THE TASK:
Give back the full material, exactly as it reads.

[Rows from a dataset]
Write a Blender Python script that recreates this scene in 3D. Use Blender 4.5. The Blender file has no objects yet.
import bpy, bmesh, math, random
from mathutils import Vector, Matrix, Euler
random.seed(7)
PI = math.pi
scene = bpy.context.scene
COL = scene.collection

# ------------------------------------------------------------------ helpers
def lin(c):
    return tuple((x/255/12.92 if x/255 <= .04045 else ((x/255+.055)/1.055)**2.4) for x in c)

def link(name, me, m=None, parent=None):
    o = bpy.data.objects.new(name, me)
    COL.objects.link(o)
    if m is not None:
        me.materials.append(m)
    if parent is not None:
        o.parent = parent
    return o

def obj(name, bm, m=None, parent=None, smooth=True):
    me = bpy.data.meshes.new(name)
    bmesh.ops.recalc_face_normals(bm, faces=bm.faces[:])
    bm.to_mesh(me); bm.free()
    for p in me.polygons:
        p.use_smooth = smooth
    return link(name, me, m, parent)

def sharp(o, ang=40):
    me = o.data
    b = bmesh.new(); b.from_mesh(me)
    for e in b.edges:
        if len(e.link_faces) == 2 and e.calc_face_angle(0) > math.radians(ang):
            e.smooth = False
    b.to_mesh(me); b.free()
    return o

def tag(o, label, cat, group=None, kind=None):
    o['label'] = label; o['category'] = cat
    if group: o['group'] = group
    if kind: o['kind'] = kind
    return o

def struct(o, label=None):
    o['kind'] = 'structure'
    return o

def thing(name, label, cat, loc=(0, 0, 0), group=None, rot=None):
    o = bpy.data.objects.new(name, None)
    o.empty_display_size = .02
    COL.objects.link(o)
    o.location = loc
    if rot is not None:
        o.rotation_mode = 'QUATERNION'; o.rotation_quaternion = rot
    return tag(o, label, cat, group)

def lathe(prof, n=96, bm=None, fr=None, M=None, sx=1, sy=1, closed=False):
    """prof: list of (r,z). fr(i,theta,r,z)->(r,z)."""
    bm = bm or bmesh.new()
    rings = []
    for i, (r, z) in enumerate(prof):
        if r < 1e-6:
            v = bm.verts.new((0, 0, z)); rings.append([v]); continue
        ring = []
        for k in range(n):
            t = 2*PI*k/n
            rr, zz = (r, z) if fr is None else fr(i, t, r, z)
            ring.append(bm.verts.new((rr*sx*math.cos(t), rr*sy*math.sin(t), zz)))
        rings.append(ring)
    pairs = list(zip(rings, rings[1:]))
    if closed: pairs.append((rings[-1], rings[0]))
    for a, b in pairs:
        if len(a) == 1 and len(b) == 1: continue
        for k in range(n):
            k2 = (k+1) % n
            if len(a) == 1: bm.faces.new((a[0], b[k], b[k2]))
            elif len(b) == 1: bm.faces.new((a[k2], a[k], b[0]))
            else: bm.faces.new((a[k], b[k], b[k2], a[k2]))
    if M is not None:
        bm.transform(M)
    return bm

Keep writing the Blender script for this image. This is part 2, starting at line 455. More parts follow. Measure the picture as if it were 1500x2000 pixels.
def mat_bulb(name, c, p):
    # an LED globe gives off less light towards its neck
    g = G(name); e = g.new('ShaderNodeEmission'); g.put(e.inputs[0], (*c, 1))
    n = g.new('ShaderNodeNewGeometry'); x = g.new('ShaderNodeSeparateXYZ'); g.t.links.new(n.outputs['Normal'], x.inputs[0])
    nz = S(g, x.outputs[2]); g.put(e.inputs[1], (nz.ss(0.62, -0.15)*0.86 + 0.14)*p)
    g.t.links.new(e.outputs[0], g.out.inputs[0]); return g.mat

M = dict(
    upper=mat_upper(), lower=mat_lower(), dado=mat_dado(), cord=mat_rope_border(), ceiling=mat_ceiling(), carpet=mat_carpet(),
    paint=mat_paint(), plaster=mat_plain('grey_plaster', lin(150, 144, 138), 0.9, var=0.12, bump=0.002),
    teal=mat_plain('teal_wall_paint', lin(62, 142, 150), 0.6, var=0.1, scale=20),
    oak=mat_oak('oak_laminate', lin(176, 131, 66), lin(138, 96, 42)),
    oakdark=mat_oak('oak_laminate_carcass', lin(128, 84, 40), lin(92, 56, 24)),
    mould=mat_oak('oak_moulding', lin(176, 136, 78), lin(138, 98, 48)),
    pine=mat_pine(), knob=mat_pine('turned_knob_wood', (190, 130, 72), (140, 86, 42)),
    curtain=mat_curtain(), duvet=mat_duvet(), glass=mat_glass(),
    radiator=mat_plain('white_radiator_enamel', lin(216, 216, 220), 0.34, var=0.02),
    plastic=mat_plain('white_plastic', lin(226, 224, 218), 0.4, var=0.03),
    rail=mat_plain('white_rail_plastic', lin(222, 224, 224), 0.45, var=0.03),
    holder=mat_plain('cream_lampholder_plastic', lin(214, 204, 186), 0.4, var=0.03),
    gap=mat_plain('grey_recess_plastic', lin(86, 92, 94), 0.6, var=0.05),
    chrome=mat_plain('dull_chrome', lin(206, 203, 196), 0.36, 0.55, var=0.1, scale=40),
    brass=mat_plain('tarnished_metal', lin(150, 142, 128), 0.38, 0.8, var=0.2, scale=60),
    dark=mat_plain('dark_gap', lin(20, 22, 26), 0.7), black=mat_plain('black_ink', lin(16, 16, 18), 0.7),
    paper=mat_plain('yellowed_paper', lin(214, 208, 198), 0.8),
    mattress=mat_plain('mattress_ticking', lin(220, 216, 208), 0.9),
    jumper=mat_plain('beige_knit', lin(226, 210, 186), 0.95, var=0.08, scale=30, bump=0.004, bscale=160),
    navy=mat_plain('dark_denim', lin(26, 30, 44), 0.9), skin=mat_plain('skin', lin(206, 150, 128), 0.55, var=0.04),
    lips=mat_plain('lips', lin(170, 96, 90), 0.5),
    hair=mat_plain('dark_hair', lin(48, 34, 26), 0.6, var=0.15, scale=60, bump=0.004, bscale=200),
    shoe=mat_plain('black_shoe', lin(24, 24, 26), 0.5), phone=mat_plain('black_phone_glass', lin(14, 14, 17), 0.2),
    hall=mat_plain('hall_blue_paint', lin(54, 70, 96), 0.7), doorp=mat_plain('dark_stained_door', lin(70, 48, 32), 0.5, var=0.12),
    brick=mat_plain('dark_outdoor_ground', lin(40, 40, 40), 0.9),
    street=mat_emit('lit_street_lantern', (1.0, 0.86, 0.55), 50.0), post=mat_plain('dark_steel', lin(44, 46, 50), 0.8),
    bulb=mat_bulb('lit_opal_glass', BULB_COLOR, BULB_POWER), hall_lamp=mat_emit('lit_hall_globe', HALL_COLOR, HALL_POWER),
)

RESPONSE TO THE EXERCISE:
Write a Blender Python script that recreates this scene in 3D. Use Blender 4.5. The Blender file has no objects yet.
import bpy, bmesh, math, random
from mathutils import Vector, Matrix, Euler
random.seed(7)
PI = math.pi
scene = bpy.context.scene
COL = scene.collection

# ------------------------------------------------------------------ helpers
def lin(c):
    return tuple((x/255/12.92 if x/255 <= .04045 else ((x/255+.055)/1.055)**2.4) for x in c)

def link(name, me, m=None, parent=None):
    o = bpy.data.objects.new(name, me)
    COL.objects.link(o)
    if m is not None:
        me.materials.append(m)
    if parent is not None:
        o.parent = parent
    return o

def obj(name, bm, m=None, parent=None, smooth=True):
    me = bpy.data.meshes.new(name)
    bmesh.ops.recalc_face_normals(bm, faces=bm.faces[:])
    bm.to_mesh(me); bm.free()
    for p in me.polygons:
        p.use_smooth = smooth
    return link(name, me, m, parent)

def sharp(o, ang=40):
    me = o.data
    b = bmesh.new(); b.from_mesh(me)
    for e in b.edges:
        if len(e.link_faces) == 2 and e.calc_face_angle(0) > math.radians(ang):
            e.smooth = False
    b.to_mesh(me); b.free()
    return o

def tag(o, label, cat, group=None, kind=None):
    o['label'] = label; o['category'] = cat
    if group: o['group'] = group
    if kind: o['kind'] = kind
    return o

def struct(o, label=None):
    o['kind'] = 'structure'
    return o

def thing(name, label, cat, loc=(0, 0, 0), group=None, rot=None):
    o = bpy.data.objects.new(name, None)
    o.empty_display_size = .02
    COL.objects.link(o)
    o.location = loc
    if rot is not None:
        o.rotation_mode = 'QUATERNION'; o.rotation_quaternion = rot
    return tag(o, label, cat, group)

def lathe(prof, n=96, bm=None, fr=None, M=None, sx=1, sy=1, closed=False):
    """prof: list of (r,z). fr(i,theta,r,z)->(r,z)."""
    bm = bm or bmesh.new()
    rings = []
    for i, (r, z) in enumerate(prof):
        if r < 1e-6:
            v = bm.verts.new((0, 0, z)); rings.append([v]); continue
        ring = []
        for k in range(n):
            t = 2*PI*k/n
            rr, zz = (r, z) if fr is None else fr(i, t, r, z)
            ring.append(bm.verts.new((rr*sx*math.cos(t), rr*sy*math.sin(t), zz)))
        rings.append(ring)
    pairs = list(zip(rings, rings[1:]))
    if closed: pairs.append((rings[-1], rings[0]))
    for a, b in pairs:
        if len(a) == 1 and len(b) == 1: continue
        for k in range(n):
            k2 = (k+1) % n
            if len(a) == 1: bm.faces.new((a[0], b[k], b[k2]))
            elif len(b) == 1: bm.faces.new((a[k2], a[k], b[0]))
            else: bm.faces.new((a[k], b[k], b[k2], a[k2]))
    if M is not None:
        bm.transform(M)
    return bm

Keep writing the Blender script for this image. This is part 2, starting at line 455. More parts follow. Measure the picture as if it were 1500x2000 pixels.
def mat_bulb(name, c, p):
    # an LED globe gives off less light towards its neck
    g = G(name); e = g.new('ShaderNodeEmission'); g.put(e.inputs[0], (*c, 1))
    n = g.new('ShaderNodeNewGeometry'); x = g.new('ShaderNodeSeparateXYZ'); g.t.links.new(n.outputs['Normal'], x.inputs[0])
    nz = S(g, x.outputs[2]); g.put(e.inputs[1], (nz.ss(0.62, -0.15)*0.86 + 0.14)*p)
    g.t.links.new(e.outputs[0], g.out.inputs[0]); return g.mat

M = dict(
    upper=mat_upper(), lower=mat_lower(), dado=mat_dado(), cord=mat_rope_border(), ceiling=mat_ceiling(), carpet=mat_carpet(),
    paint=mat_paint(), plaster=mat_plain('grey_plaster', lin(150, 144, 138), 0.9, var=0.12, bump=0.002),
    teal=mat_plain('teal_wall_paint', lin(62, 142, 150), 0.6, var=0.1, scale=20),
    oak=mat_oak('oak_laminate', lin(176, 131, 66), lin(138, 96, 42)),
    oakdark=mat_oak('oak_laminate_carcass', lin(128, 84, 40), lin(92, 56, 24)),
    mould=mat_oak('oak_moulding', lin(176, 136, 78), lin(138, 98, 48)),
    pine=mat_pine(), knob=mat_pine('turned_knob_wood', (190, 130, 72), (140, 86, 42)),
    curtain=mat_curtain(), duvet=mat_duvet(), glass=mat_glass(),
    radiator=mat_plain('white_radiator_enamel', lin(216, 216, 220), 0.34, var=0.02),
    plastic=mat_plain('white_plastic', lin(226, 224, 218), 0.4, var=0.03),
    rail=mat_plain('white_rail_plastic', lin(222, 224, 224), 0.45, var=0.03),
    holder=mat_plain('cream_lampholder_plastic', lin(214, 204, 186), 0.4, var=0.03),
    gap=mat_plain('grey_recess_plastic', lin(86, 92, 94), 0.6, var=0.05),
    chrome=mat_plain('dull_chrome', lin(206, 203, 196), 0.36, 0.55, var=0.1, scale=40),
    brass=mat_plain('tarnished_metal', lin(150, 142, 128), 0.38, 0.8, var=0.2, scale=60),
    dark=mat_plain('dark_gap', lin(20, 22, 26), 0.7), black=mat_plain('black_ink', lin(16, 16, 18), 0.7),
    paper=mat_plain('yellowed_paper', lin(214, 208, 198), 0.8),
    mattress=mat_plain('mattress_ticking', lin(220, 216, 208), 0.9),
    jumper=mat_plain('beige_knit', lin(226, 210, 186), 0.95, var=0.08, scale=30, bump=0.004, bscale=160),
    navy=mat_plain('dark_denim', lin(26, 30, 44), 0.9), skin=mat_plain('skin', lin(206, 150, 128), 0.55, var=0.04),
    lips=mat_plain('lips', lin(170, 96, 90), 0.5),
    hair=mat_plain('dark_hair', lin(48, 34, 26), 0.6, var=0.15, scale=60, bump=0.004, bscale=200),
    shoe=mat_plain('black_shoe', lin(24, 24, 26), 0.5), phone=mat_plain('black_phone_glass', lin(14, 14, 17), 0.2),
    hall=mat_plain('hall_blue_paint', lin(54, 70, 96), 0.7), doorp=mat_plain('dark_stained_door', lin(70, 48, 32), 0.5, var=0.12),
    brick=mat_plain('dark_outdoor_ground', lin(40, 40, 40), 0.9),
    street=mat_emit('lit_street_lantern', (1.0, 0.86, 0.55), 50.0), post=mat_plain('dark_steel', lin(44, 46, 50), 0.8),
    bulb=mat_bulb('lit_opal_glass', BULB_COLOR, BULB_POWER), hall_lamp=mat_emit('lit_hall_globe', HALL_COLOR, HALL_POWER),
)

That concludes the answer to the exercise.